The creation of the Meiji Shrine (and its surrounding Meiji Jingu park) was a national project from 1916 - 1920. 100,000 trees were brought from all over Japan to initiate its life as an urban forest sanctuary in downtown Tokyo. Many thousands volunteered to work on the grounds and buildings. This print, an impression that Hiroshi Yoshida kept for himself*, is likely an early proof of an edition used in the fund-raising effort for the building project. Note the bird's eye perspective of the image. It functions as a portal into the sacred Shinto shrine and into an appealing depiction of a balanced relationship of buildings and forest, of national identity and wonderfully portrayed trees. It also likely functioned as a portal for Hiroshi Yoshida personally. This was his first print project (at age 40), and it quite likely may be a big part of what inspired into hime to devote the rest of his artistic career to making color woodblock prints.

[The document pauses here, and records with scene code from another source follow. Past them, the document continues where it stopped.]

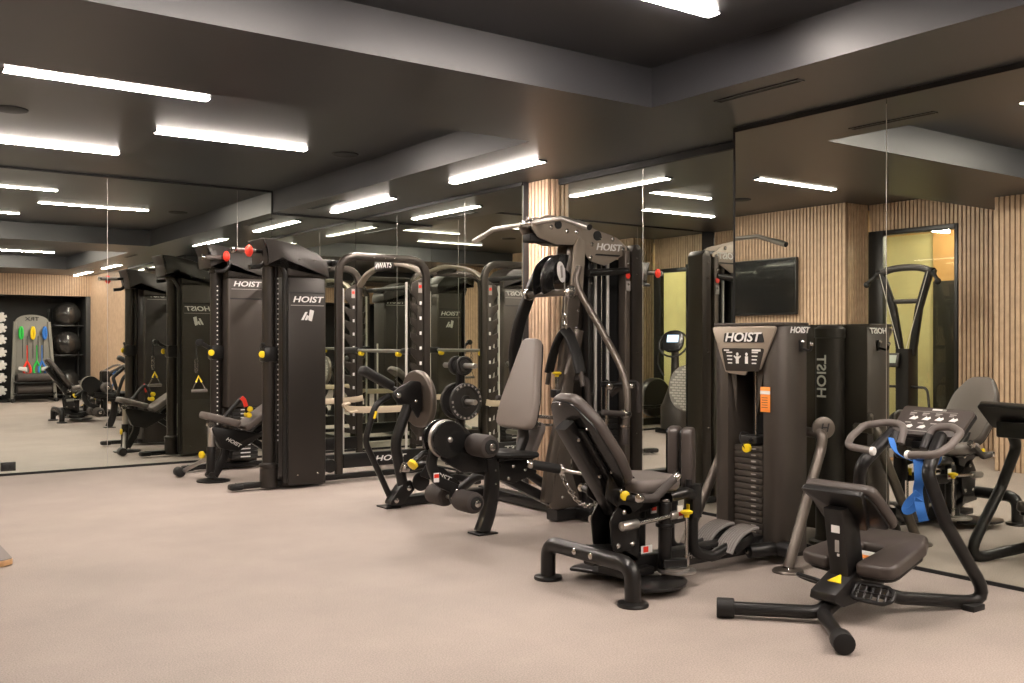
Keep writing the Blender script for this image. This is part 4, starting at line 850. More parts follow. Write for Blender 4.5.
# ------------------------------------------------------------------ functional trainer with smith rack
def logo_mark(parent, o, U, s=1.0):
    b = B(); b.prism([(-0.055*s, -0.03*s), (-0.035*s, -0.03*s), (0.0, 0.035*s), (-0.02*s, 0.035*s)], 0.002, o, U, (0, 0, 1)); b.prism([(-0.025*s, -0.03*s), (-0.005*s, -0.03*s), (0.012*s, 0.0), (-0.006*s, 0.012*s)], 0.002, o, U, (0, 0, 1))
    b.prism(rpoly([(0.005*s, -0.03*s), (0.035*s, -0.04*s), (0.055*s, 0.045*s), (0.02*s, 0.055*s)], 0.006*s), 0.002, o, U, (0, 0, 1)); finish(b, 'logo_mark', 'white', parent)
def trainer():
    r = thing('cable_trainer_rack', 'dual-column cable machine joined to a rack with saw-toothed uprights at the room corner', 'gym machine', (3.9, 8.95, 0))
    YN, YF = 8.055, 9.85          # outer faces
    for side in (0, 1):
        s = -1 if side == 0 else 1
        cx, cy = ((3.255, 8.17) if side == 0 else (3.315, 9.70))
        b = B(); b.lathe([(0.078, 0), (0.078, 0.17), (0.082, 0.175), (0.082, 0.20), (0.07, 0.205), (0.056, 0.215), (0.056, 1.94), (0.066, 1.95), (0.066, 2.03), (0.05, 2.04)], (cx, cy, 0.02), seg=28)
        if side == 0: b.rtube([(cx+0.075, cy+0.02, 0.15), (cx+0.075, cy+0.02, 1.96)], 0.03, 0.05, (1, 0, 0))
        b.m(1)
        for k in range(33):
            z = 0.42+k*0.044
            if side: b.cyl((cx-0.004, cy-0.055, z), (cx-0.004, cy-0.059, z), 0.0075, seg=8)
            else: b.cyl((cx+0.082, cy-0.004, z), (cx+0.082, cy-0.008, z), 0.0075, seg=8)
        col = finish(b, 'column', ['shroud', 'white'], r)
        b = B(); b.rtube([(cx-0.28, cy-0.02*s, 0.045), (cx+0.35, cy-0.02*s, 0.045)], 0.05, 0.075, (0, 0, 1)); b.m(1).box((cx-0.285, cy-0.02*s, 0.04), (0.12, 0.10, 0.05), 0.018); b.m(0); finish(b, 'base_foot', ['black_metal', 'rubber'], r)
        # weight tower
        ya, yb = (YN, YN+0.33) if side == 0 else (YF-0.33, YF)
        b = B(); b.prism(rpoly([(3.375, ya), (3.745, ya), (3.745, yb), (3.375, yb)], 0.03), 1.90 if side == 0 else 1.36, (0, 0, (0.03+1.93)/2 if side == 0 else 1.31), (1, 0, 0), (0, 1, 0), 0.004)
        if side: b.prism(rpoly([(3.375, ya+0.17), (3.745, ya+0.17), (3.745, yb), (3.375, yb)], 0.03), 0.62, (0, 0, 0.33), (1, 0, 0), (0, 1, 0), 0.004)
        for yy in ((ya,) if side == 0 else (ya, yb)):
            q = -1 if yy == ya else 1
            b.m(1).box((3.56, yy+q*0.0005, 1.705), (0.33, 0.004, 0.012))
        b.m(2)
        for x in (3.47, 3.66): b.bolt((x, YN if side == 0 else YF, 0.12), (0, s, 0), 0.010)
        tw = finish(b, 'weight_tower', ['tower_brown' if side else 'shroud', 'slot', 'chrome'], r)
        dz = 0.07*side
        for yy, q in ((ya, -1), (yb, 1)):
            U = (-q, 0, 0)
            zt = 1.645 if q == s else 1.85
            lettering(tw, 'HOIST', 0.072, (3.565, yy+q*0.002, zt), U, (0, 0, 1), 'white', 0.0015, sx=1.35, **HO)
            b = B(); b.box((3.565, yy+q*0.002, zt-0.05), (0.31, 0.004, 0.006)); finish(b, 'trim_line', 'grey_print', tw)
            if q == s: logo_mark(tw, V((3.565, yy+q*0.003, 1.50)), V((-q, 0, 0)), 1.1)
        b = B(); b.tube([(3.355, YN-0.0 if side == 0 else YF, 0.06), (3.355, YN if side == 0 else YF, 1.87), (3.30, YN+0.03 if side == 0 else YF-0.03, 1.98)], 0.024, 0.10); finish(b, 'edge_tube', 'black_metal', tw)
        # curved hood
        P = [(3.145, 2.165), (3.26, 2.155), (3.48, 2.12), (3.66, 2.05), (3.765, 1.955), (3.765, 1.84), (3.368, 1.84), (3.368, 1.95), (3.34, 1.985), (3.315, 1.985), (3.315, 1.93), (3.195, 1.93), (3.185, 2.06)]
        P = [(px_, pz+(0.07 if side else 0)) for px_, pz in P]
        b = B(); b.prism(rpoly(P, [0.012, 0.1, 0.1, 0.1, 0.08, 0.006, 0.006, 0.02, 0.02, 0.006, 0.006, 0.006, 0.03]), 0.37, (0, (ya+yb)/2, 0), (1, 0, 0), (0, 0, 1), 0.012); b.m(1)
        for x in (3.48, 3.62): b.bolt((x, (ya+yb)/2+s*0.185, 1.99), (0, s, 0), 0.008)
        finish(b, 'hood', ['shroud', 'chrome'], r)
        # chin bar with red collar
        b = B()
        if side == 0: A, Z, K = V((2.90, 8.10, 2.05)), V((3.19, 8.14, 2.055)), V((3.03, 8.05, 2.045))
        else: A, Z, K = V((3.09, 9.44, 2.09)), V((3.34, 9.46, 2.10)), V((3.32, 9.42, 2.11))
        b.cyl(A, Z, 0.018, 0.004); b.m(1).cyl(A, A+(Z-A).normalized()*0.035, 0.026, 0.005); b.m(2).cyl(A+(Z-A)*0.15, A+(Z-A)*0.75, 0.021)
        b.m(3).sph(K+V((0, -0.01, 0.0)), 0.045, (0.75, 0.75, 1.15)); finish(b, 'chin_bar', ['black_metal', 'chrome', 'grey_vinyl', 'red'], r)['label'] = 'bar with red knob'
        b = B(); b.tube([Z, Z+V((0.03, 0, -0.08)), Z+V((-0.03, 0, -0.13)), Z+V((-0.12, 0, -0.14))], 0.020, 0.04); finish(b, 'bar_bracket', 'black_metal', r)
        # pulley carriage
        b = B(); z = 1.17; b.box((cx+0.0, cy, z), (0.13, 0.13, 0.14), 0.02); b.cyl((cx-0.04, cy, z+0.03), (cx-(0.16 if side else 0.06), cy-0.02, z+0.10), 0.02, 0.004); b.m(1).lathe([(0.020, 0), (0.030, 0.004), (0.030, 0.016), (0.016, 0.020)], (cx-0.066, cy-(0.07 if side else 0.03), z), (-0.6, -0.8, 0), 20); 
        if side: b.m(2).cyl((cx-0.17, cy-0.045, z+0.10), (cx-0.17, cy+0.005, z+0.10), 0.035, 0.004)
        finish(b, 'pulley_carriage', ['black_metal', 'yellow', 'rubber'], r)
        if side == 0: continue
        b = B(); q = V((cx-0.20, cy-0.02, z+0.08)); b.tube([q, q+V((0.0, 0, -0.14))], 0.006, seg=8); b.m(1)
        for k in range(3): b.tube([q+V((0.014*math.sin(a*PI/5), 0, -0.16-0.045*k+0.026*math.cos(a*PI/5))) for a in range(10)], 0.005, seg=6, closed=True)
        h0 = q+V((0.02, 0, -0.31)); b.m(1).tube([h0, h0+V((-0.06, 0, -0.14))], 0.005, seg=8); b.tube([h0, h0+V((0.07, -0.02, -0.14))], 0.005, seg=8); b.m(2).tube([h0+V((-0.025, 0, -0.06)), h0, h0+V((0.03, -0.008, -0.06))], 0.010, seg=8); b.m(3).cyl(h0+V((-0.07, 0, -0.145)), h0+V((0.08, -0.02, -0.145)), 0.016, 0.003); b.m(0)
        finish(b, 'stirrup_handle', ['rubber', 'chrome', 'yellow', 'grey_vinyl'], r)
    # visible weight stack under the far tower
    b = B(); b.cyl((3.56, 9.60, 0.6), (3.56, 9.60, 0.72), 0.008); st = finish(b, 'weight_stack', 'chrome', r)
    b = B(); b.box((3.56, 9.60, 0.13), (0.26, 0.12, 0.036), 0.004); b.m(1).box((3.56, 9.539, 0.133), (0.10, 0.002, 0.012)); p0 = finish(b, 'stack_plate', ['iron', 'white'], st)
    for k in range(1, 13): c = p0.copy(); COL.objects.link(c); c.location.z += 0.039*k
    # portal frames with saw-toothed uprights
    for y in (8.25, 9.68):
        b = B(); b.rtube([(3.955, y, 0.04), (3.955, y, 2.065), (4.885, y, 2.065), (4.885, y, 0.04)], 0.055, 0.075, (0, 1, 0), 0.19, 0.018); b.m(1)
        for x in (4.30, 4.42, 4.52): b.bolt((x, y-0.028, 2.065), (0, -1, 0), 0.008)
        pf = finish(b, 'rack_frame', ['rack_paint', 'chrome'], r)
        n = 10; P = [(0.06, 0.30)]; z = 0.30
        Q = [(0.055, 0.28)]
        for k in range(n):
            z = 0.30+k*0.145; Q += [(-0.075, z+0.0), (-0.075, z+0.055), (-0.005, z+0.025), (-0.015, z+0.075)]
        Q += [(-0.075, 0.30+n*0.145), (-0.06, 1.84), (0.055, 1.90)]
        b = B(); b.prism(Q, 0.016, (4.785, y, 0.0), (1, 0, 0), (0, 0, 1), 0.002); b.m(1)
        for k in range(n): b.box((4.815, y-0.009, 0.345+k*0.145), (0.022, 0.003, 0.032), 0.001)
        b.m(2).box((4.81, y-0.009, 1.80), (0.04, 0.003, 0.10)); b.m(3).box((4.81, y-0.010, 1.81), (0.03, 0.003, 0.03)); finish(b, 'toothed_upright', ['rack_paint', 'white', 'grey_print', 'red'], pf)
        b = B(); b.rtube([(3.30, y, 0.045), (4.95, y, 0.045)], 0.05, 0.07, (0, 0, 1)); b.bb((3.99, y-0.03, 0.12), (4.85, y+0.03, 0.25), 0.008); b.cyl((3.86, y-0.04, 0.15), (3.86, y+0.04, 0.15), 0.06, 0.006); br = finish(b, 'base_rail', 'black_metal', r)
        if y < 9: lettering(br, 'HOIST', 0.07, (4.47, y-0.032, 0.185), (1, 0, 0), (0, 0, 1), 'white', 0.001, sx=1.6, **HO)
        for x in (3.80, 4.68):
            b = B(); b.cyl((x, y+0.03*(1 if y < 9 else -1), 0.08), (x, y+0.03*(1 if y < 9 else -1), 1.85 if x > 4 else 1.25), 0.012); finish(b, 'guide_rod', 'bright_steel', r)
    b = B(); b.rtube(spline([(4.885, 8.25, 1.90), (4.885, 8.50, 2.01), (4.885, 8.97, 2.075), (4.885, 9.44, 2.01), (4.885, 9.68, 1.87)], 8), 0.07, 0.04, (1, 0, 0)); ab = finish(b, 'arch_brace', 'bronze', r)
    b = B(); b.box((4.84, 9.03, 2.06), (0.012, 0.40, 0.10), 0.004); bd = finish(b, 'badge', 'shroud', ab)
    lettering(bd, '4WAYS', 0.085, (4.830, 9.03, 2.06), (0, -1, 0), (0, 0, 1), 'white', 0.001, shear=0.15, sx=1.3)
    for p0, p1, up in (((3.955, 8.25, 2.0), (3.955, 9.68, 2.0), (1, 0, 0)), ((4.90, 8.25, 0.05), (4.90, 9.68, 0.05), (1, 0, 0)), ((3.62, 8.30, 2.0), (3.955, 8.36, 2.0), (0, 0, 1)), ((3.62, 9.6, 2.0), (3.955, 9.6, 2.0), (0, 0, 1))):
        b = B(); b.rtube([p0, p1], 0.06, 0.05, up); finish(b, 'cross_member', 'black_metal', r)
    b = B(); b.cyl((4.73, 8.42, 1.185), (4.73, 9.76, 1.185), 0.018); b.m(1).cyl((4.73, 8.30, 1.185), (4.73, 8.44, 1.185), 0.03, 0.005); b.cyl((4.73, 9.38, 1.185), (4.73, 9.80, 1.185), 0.035, 0.005); b.m(2).cyl((4.73, 8.50, 1.155), (4.73, 8.55, 1.155), 0.026, 0.004); b.cyl((4.73, 9.30, 1.155), (4.73, 9.35, 1.155), 0.026, 0.004); finish(b, 'smith_bar', ['steel', 'black_metal', 'yellow'], r)
    for y in (8.18, 9.62):
        b = B(); b.sweep(spline([(3.99, y, 0.67), (4.10, y, 0.655), (4.45, y, 0.645), (4.80, y, 0.655), (4.90, y, 0.67)]), rrect(0.062, 0.014, 0.005, 2), up=(0, 0, 1)); b.sweep(spline([(4.02, y-0.02, 0.72), (3.96, y-0.02, 0.70), (4.02, y-0.02, 0.64), (4.10, y-0.015, 0.645)]), rrect(0.05, 0.016, 0.005, 2), up=(0, 1, 0.2)); finish(b, 'safety_strap', 'beige', r)['label'] = 'beige webbing safety strap'
    return r
trainer()

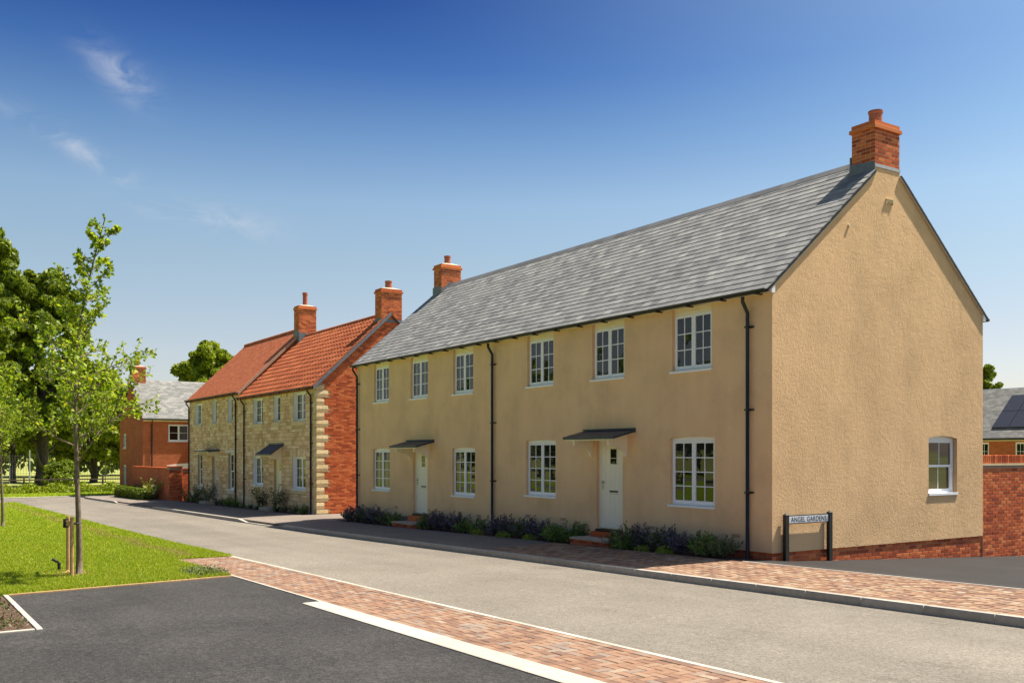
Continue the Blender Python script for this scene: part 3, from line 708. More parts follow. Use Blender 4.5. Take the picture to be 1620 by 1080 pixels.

In other prints of the exhibit find devices, keys, and clues which aid our travel and transport. Door openings and windows, aerial “bird’s eye” perspectives, bridges, roads, stairs and pathways leading into temples, juxtapositions encouraging us to “go there”. In the older prints of Kunisada and the Hiroshige find inset cartouches describing depicted imagery, inserted text sharing actor’s roles and short narratives. Artist’s signature and publisher marks, censor seals, marks of the carvers and printers, there is much that tells the story of the making of these images. In the newer shin hanga prints portrayed landscapes encourage travel through the nature of their depictions; references to spatial and light relationships suggest moments alongside riverbanks and lakes, or apprehensions of sacred spaces that seem entreating and accessible.
All invitations for us to “travel there".
We hope you enjoy the trip!
Matt and Taylor, 3.6.2026
*this print impression was held, unmounted and out of the light, for over 100 hundred years in the collection of the Yoshida family.